Today we are releasing XRP Ledger destination tag support in the address book in Wallet-as-a-Service (Palisade).
Address book entries for the XRP Ledger can now include an optional destination tag alongside the r-address. Wallet-as-a-Service now treats multiple counterparties that share the same r-address but differ by destination tag as distinct entries across lookup, policy evaluation, and transaction history.
Destination tags are optional 32-bit unsigned integers (0 to 4,294,967,295) used to identify a specific counterparty at a shared XRP Ledger r-address.

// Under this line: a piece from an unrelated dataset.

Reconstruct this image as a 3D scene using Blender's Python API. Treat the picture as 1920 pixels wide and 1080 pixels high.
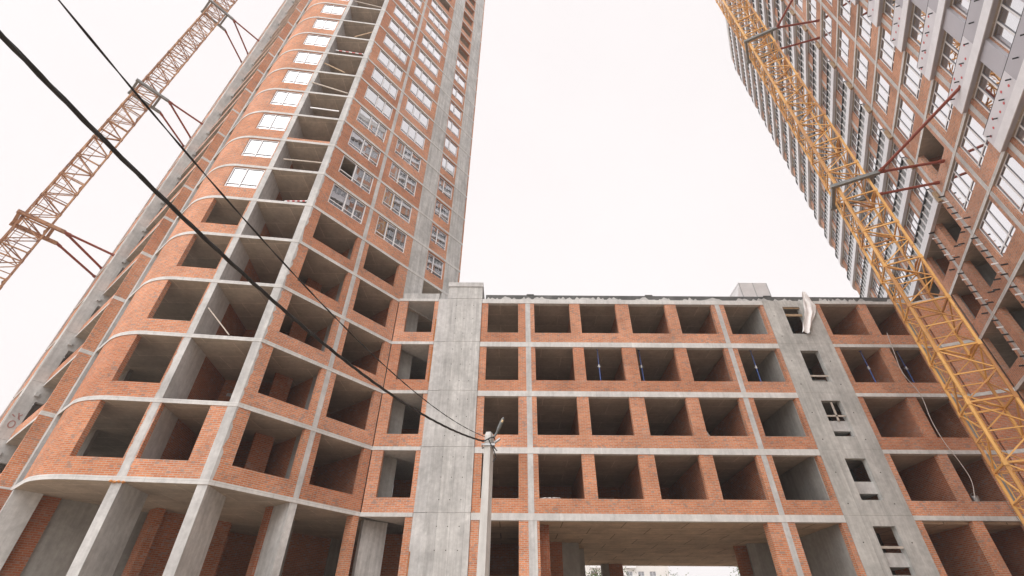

Exchanges routinely use a single XRP Ledger r-address for many customers, relying on the destination tag to route incoming funds. Without destination-tag awareness, two distinct counterparties sharing the same r-address appeared as one entry, causing address book conflicts and mislabeled transaction history.
- Optional destination tag field — When adding an XRP Ledger address, enter a destination tag to identify a specific counterparty at a shared r-address. Leave it empty for tagless addresses.
- Exact-match lookup — The r-address and destination tag are matched together. A tagless entry is distinct from any entry with a tag.
- Distinct counterparties on a shared r-address — Multiple address book entries can share the same r-address when paired with different destination tags.
- Accurate transaction attribution — New transactions display the counterparty whose r-address and destination tag exactly match the transaction's destination.
- Backward compatible — Existing tagless address book entries continue to work without change. Palisade doesn't backfill historical transactions.